The Increasing Biomass Usage in Our Daily Routines is Not Just Positive!

Biomass is an inexhaustible fuel source we use in our everyday lives. Biomass can be wood burned or the fermented and rotting garbage we toss away every day.

Biomass is the methane gas that escapes from landfills and the content of the landfills. It is the human and animal waste, food crops, etc. and is available in every country around the world.

On the downside, biomass can contribute to climate change and global warming. When burned directly, biomass releases pollution in the form of particulate matter into the atmosphere.

Using biomass to produce energy is expensive and when used on smaller scales there is often a net loss of energy.

When you light your fireplace on a cold winter night the fire may be cozy and feel warm but you are losing much of the energy (heat) up the chimney. You must keep adding more wood (biomass) to maintain the fire in part because of the energy lost.

Biofuels

If you drive a car you use ethanol every time you start the engine. Ethanol is a biofuel additive used throughout the U.S. today. Almost all gasoline sold contains 10% ethanol.

The purpose is to reduce the use of fossil fuels but the resulting gas mixture may cause damage to car engines over time (according to auto experts).

More importantly, ethanol production today often relies on using corn as the biomass for producing the fuel. This has increased the cost of corn on the wholesale market and the retail market.

Many farmers have abandoned other food crops to grow more fields of corn. This makes sense in an industry where prices often vary drastically and profit margins are small.

The result is ethanol to power our cars but less corn reaching the retail food market. There is no shortage of corn on U.S. grocery shelves but there is a reduction in the surplus of corn sent to other countries that rely on shipments of food to survive.

Increasing Use

Several states such as Oregon have place great emphasis on use of biomass energy production. In these states, biomass production can generate as much as 2 million kilowatt-hours of electricity for residents of the state. The biomass used comes from various sources such as:

  • Landfill gas
  • Industrial wood fiber
  • Solid waste combustion
  • Home wood heating
  • Wastewater treatment digesters
  • Dairy cow mature digesters
  • Pulping Liquor

Much of the power created using biomass is used for industrial processes rather than for residential power grids. Often the biomass is a process of recovery such as in pulp and paper mills.

In these industries, the excess pulp was once discarded as waste but now is recovered as a biomass fuel. That fuel is then used to produce steam to power the paper plant.

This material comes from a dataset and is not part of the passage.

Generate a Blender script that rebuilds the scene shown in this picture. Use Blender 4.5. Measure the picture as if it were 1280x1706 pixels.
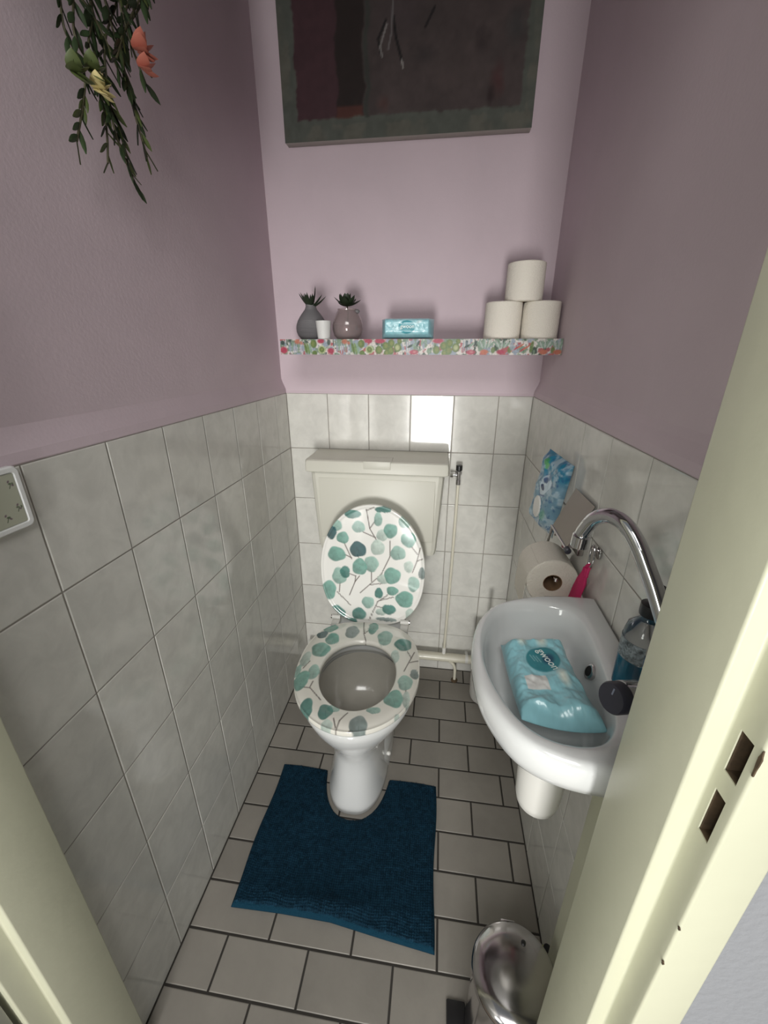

It reduces the cost of standard power needed to run a plant at a time when costs of electricity are increasing.

Landfills are another way biomass is used in our everyday lives. More advanced landfill facilities have huge furnaces that reduce waste by burning it.

The resulting energy (heat) produced generates electric energy. In wastewater treatment plants anaerobic digesters are part of the treatment process. These digesters capture gas that is converted to electrical energy.

Landfills gas (methane) is also captured in some landfill management companies. By capturing the methane and burning it the landfill can use the resulting energy to evaporate landfill liquids.

This replaces fossil fuels energy that was previously used for the same drying process. Removing liquids by evaporation reduces the amount of landfill space needed and adds to the lifetime of a waste collection area.

Variety

You may not realize how biomass is used in our everyday lives but it's easy to see the potential of future uses. Biomass may be burned in power plants to replace fossil fuels and create electricity. This could not only preserve fossil fuels but might cut emissions as well.

Biomass is fermented to produce ethanol and other biofuels. This is in common use today and may increase as the technology provides for higher combustion of biofuels in the future.

Biomass can be heated in special furnaces to break it down into gases and those gases then used to produce products, chemicals and to create electric power for a commercial power grid.

When you burn you fireplace or a campfire, you are using biomass energy. When you put lawn clippings into a compost pile you are creating biomass energy as the compost heats up and turns in rich, dark top soil.

You add biofuels to your car's tank and some of the products you buy are manufactured with biomass energy added to the process.